Oil prices struggled for a second consecutive day after Russian officials announced that they may increase production in an effort to compete for more market share. Oil prices have risen significantly in recent weeks and have soared more than 30 percent since the start of the year. OPEC’s production cuts in conjunction with its partner, Russia, have previously decreased the country’s market share even as prices climbed. Brent crude futures were down 0.28 percent as of 12:26 p.m. HK/SIN to $70.98 per barrel after closing down 0.5 percent on Monday. U.S. WTI futures were down 0.16 percent to $63.30 per barrel. OPEC and its allies will meet in June to determine whether the production cuts should continue or end. According to reports by CNBC, Saudi Arabia is interested in keeping the production cuts stable, but it is currently facing pushback from other members of OPEC.

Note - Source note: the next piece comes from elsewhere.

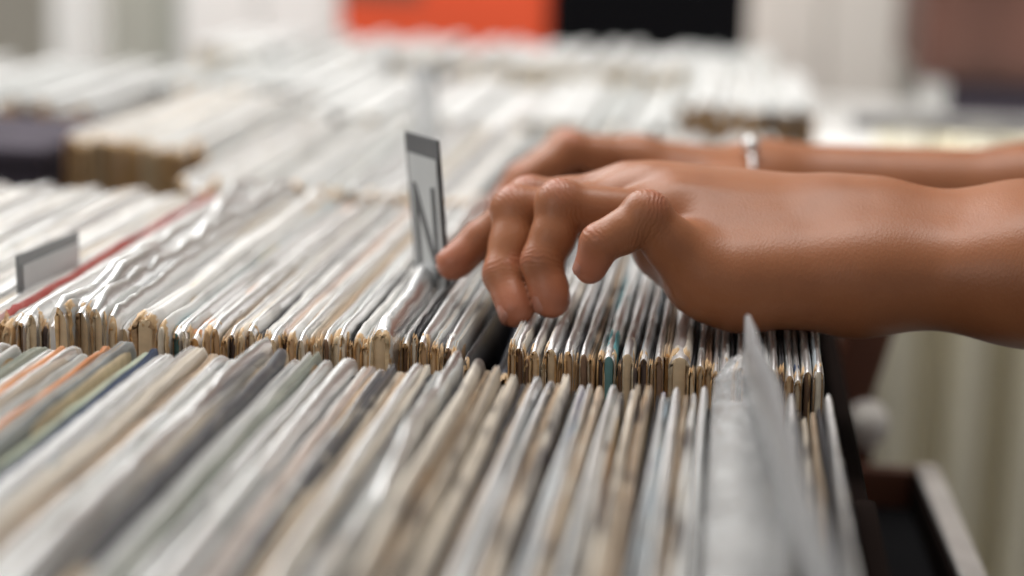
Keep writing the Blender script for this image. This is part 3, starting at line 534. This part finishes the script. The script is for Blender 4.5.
# ------------------------------------------------------------------ the person: signed-distance modelling, surfaced into one mesh
def smin(a, b, k):
    h = np.clip(.5 + .5 * (b - a) / k, 0, 1); return b + (a - b) * h - k * h * (1 - h)
class Field:
    def __init__(s, lo, hi, res):
        s.lo = np.array(lo, float); s.res = res; s.n = np.ceil((np.array(hi) - s.lo) / res).astype(int) + 1
    def new(s): return np.full(s.n, 1.0, np.float32)
    def _sub(s, lo, hi):
        a = np.clip(np.floor((lo - s.lo) / s.res).astype(int), 0, s.n - 1); b = np.clip(np.ceil((hi - s.lo) / s.res).astype(int) + 1, 1, s.n)
        if np.any(b <= a): return None, None
        sl = tuple(slice(a[i], b[i]) for i in range(3)); g = np.meshgrid(*[s.lo[i] + s.res * np.arange(a[i], b[i]) for i in range(3)], indexing='ij', sparse=True); return sl, g
    def cone(s, G, a, b, ra, rb, k=.004, sub=False):
        a = np.array(a, float); b = np.array(b, float); m = max(ra, rb) + k + 3 * s.res
        sl, g = s._sub(np.minimum(a, b) - m, np.maximum(a, b) + m)
        if sl is None: return
        d = b - a; L2 = max(d @ d, 1e-12); t = np.clip(sum((g[i] - a[i]) * d[i] for i in range(3)) / L2, 0, 1)
        D = np.sqrt(sum((g[i] - (a[i] + t * d[i])) ** 2 for i in range(3))) - (ra + (rb - ra) * t)
        G[sl] = (-smin(-G[sl], D, k) if sub else smin(G[sl], D, k)).astype(np.float32)
    def ell(s, G, c, ax, r, k=.004, sub=False):
        """ellipsoid: centre, 3 axis rows, radii"""
        c = np.array(c, float); ax = np.array(ax, float); r = np.array(r, float); m = max(r) + k + 3 * s.res
        sl, g = s._sub(c - m, c + m)
        if sl is None: return
        q = [sum((g[i] - c[i]) * ax[j][i] for i in range(3)) for j in range(3)]
        k0 = np.sqrt(sum((q[j] / r[j]) ** 2 for j in range(3))); k1 = np.sqrt(sum((q[j] / r[j] ** 2) ** 2 for j in range(3)))
        D = k0 * (k0 - 1) / np.maximum(k1, 1e-9)
        G[sl] = (-smin(-G[sl], D, k) if sub else smin(G[sl], D, k)).astype(np.float32)
    def surface(s, G, relax=2):
        n = s.n; neg = G < 0; c = [G[i:n[0] - 1 + i, j:n[1] - 1 + j, k:n[2] - 1 + k] for i in (0, 1) for j in (0, 1) for k in (0, 1)]
        sg = sum((x < 0).astype(np.int8) for x in c); act = (sg > 0) & (sg < 8); I = np.argwhere(act); N = len(I)
        idx = -np.ones(act.shape, np.int64); idx[act] = np.arange(N)
        vals = np.stack([x[act] for x in c], 1); offs = np.array([(i, j, k) for i in (0, 1) for j in (0, 1) for k in (0, 1)], float)
        P = np.zeros((N, 3)); cnt = np.zeros(N)
        for a in range(8):
            for b in range(a + 1, 8):
                if np.abs(offs[a] - offs[b]).sum() != 1: continue
                m = (vals[:, a] < 0) != (vals[:, b] < 0); t = vals[m, a] / (vals[m, a] - vals[m, b]); P[m] += offs[a] + (offs[b] - offs[a]) * t[:, None]; cnt[m] += 1
        P = (P / cnt[:, None] + I) * s.res + s.lo; Q = []
        for ax in range(3):
            o = [i for i in range(3) if i != ax]; sl0 = [slice(1, -1)] * 3; sl0[ax] = slice(0, n[ax] - 1); sl1 = list(sl0); sl1[ax] = slice(1, n[ax])
            A_ = neg[tuple(sl0)]; B2 = neg[tuple(sl1)]; E_ = np.argwhere(A_ != B2); 
            if len(E_) == 0: continue
            base = E_.copy(); base[:, o[0]] += 1; base[:, o[1]] += 1; q = []
            for da, db in ((0, 0), (1, 0), (1, 1), (0, 1)):
                t = base.copy(); t[:, o[0]] -= da; t[:, o[1]] -= db; q.append(idx[t[:, 0], t[:, 1], t[:, 2]])
            q = np.stack(q, 1); flip = A_[tuple(E_.T)]
            if ax == 1: flip = ~flip
            q[flip] = q[flip][:, ::-1]; Q.append(q)
        Q = np.concatenate(Q); Q = Q[(Q >= 0).all(1)]; Q = Q[:, ::-1]
        for _ in range(relax):
            S = np.zeros_like(P); ct = np.zeros(N)
            for i in range(4):
                a, b = Q[:, i], Q[:, (i + 1) % 4]
                for d in range(3): S[:, d] += np.bincount(a, P[b, d], N)
                ct += np.bincount(a, minlength=N)
            ok = ct > 0; P[ok] = .45 * P[ok] + .55 * S[ok] / ct[ok][:, None]
        return P, Q
class Hand:
    def __init__(s, fld): s.f = fld; s.fingers = []; s.knk = []
    def finger(s, name, mcp, pip, dip, tip, r, k=.0035):
        """joint centres and radii at mcp, pip, dip, tip"""
        G = s.f.new(); J = [np.array(p, float) for p in (mcp, pip, dip, tip)]
        s.f.cone(G, J[0], J[1], r[0], r[1] * .95, k); s.f.cone(G, J[1], J[2], r[1] * .96, r[2] * .93, k); s.f.cone(G, J[2], J[3], r[2] * .97, r[3], k)
        dors = []
        for a, b in ((0, 1), (1, 2), (2, 3)):
            d = unit(J[b] - J[a]); m = J[0] - J[3] if a else J[0] - J[3]; q = m - d * (m @ d)
            if a == 0: q = J[3] - J[1]; q = q - d * (q @ d)
            dors.append(-unit(q))
        # bony knuckle on the back, pads on the palm side
        bk = unit(dors[0] + dors[1]); s.f.ell(G, J[1] + bk * r[1] * .22, _frame(unit(J[2] - J[0]), bk), (r[1] * 1.02, r[1] * .93, r[1] * .9), k)
        for a, b, q in ((0, 1, 0), (1, 2, 1)):
            m = J[a] * .45 + J[b] * .55 - dors[q] * r[b] * .16; d = unit(J[b] - J[a]); s.f.ell(G, m, _frame(d, dors[q]), (np.linalg.norm(J[b] - J[a]) * .36, (r[a] + r[b]) * .47, (r[a] + r[b]) * .47), k)
        d = unit(J[3] - J[2]); m = J[2] * .2 + J[3] * .8 - dors[2] * r[3] * .22; s.f.ell(G, m, _frame(d, dors[2]), (r[3] * 1.35, r[3] * .96, r[3] * 1.02), k)
        s.fingers.append((name, J, r, dors)); s.knk.append((J, r, dors)); return G
def _frame(d, u):
    d = unit(d); u = unit(u - d * (u @ d)); return np.array([d, u, np.cross(d, u)])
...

The price declines on Monday were limited by decreased production in Iran and Venezuela as well as hints that the U.S. will tighten its sanctions on those two countries. Political unrest in Libya has also kept prices from sinking steeply. On the other hand, continuing production increases in the U.S. have put the pressure on oil prices and have given the U.S. a bigger market share than other producers would like.
Stock Trade Higher
Asian stock indexes were mixed in the early morning on Tuesday, confused in part by a statement from U.S. President Donald Trump who said late on Monday that the United States would ‘win’ whether a deal was made with China or not. However, by the early afternoon all major indexes were trading higher, with China’s Shanghai Index gaining 1.11 percent, the biggest advance on the day. Japan’s Nikkei 225 was up 0.24 percent, the Shenzhen Composire was up 0.54 percent, and South Korea’s Kospi was up 0.02 percent, a modest gain that kept the trend in tact.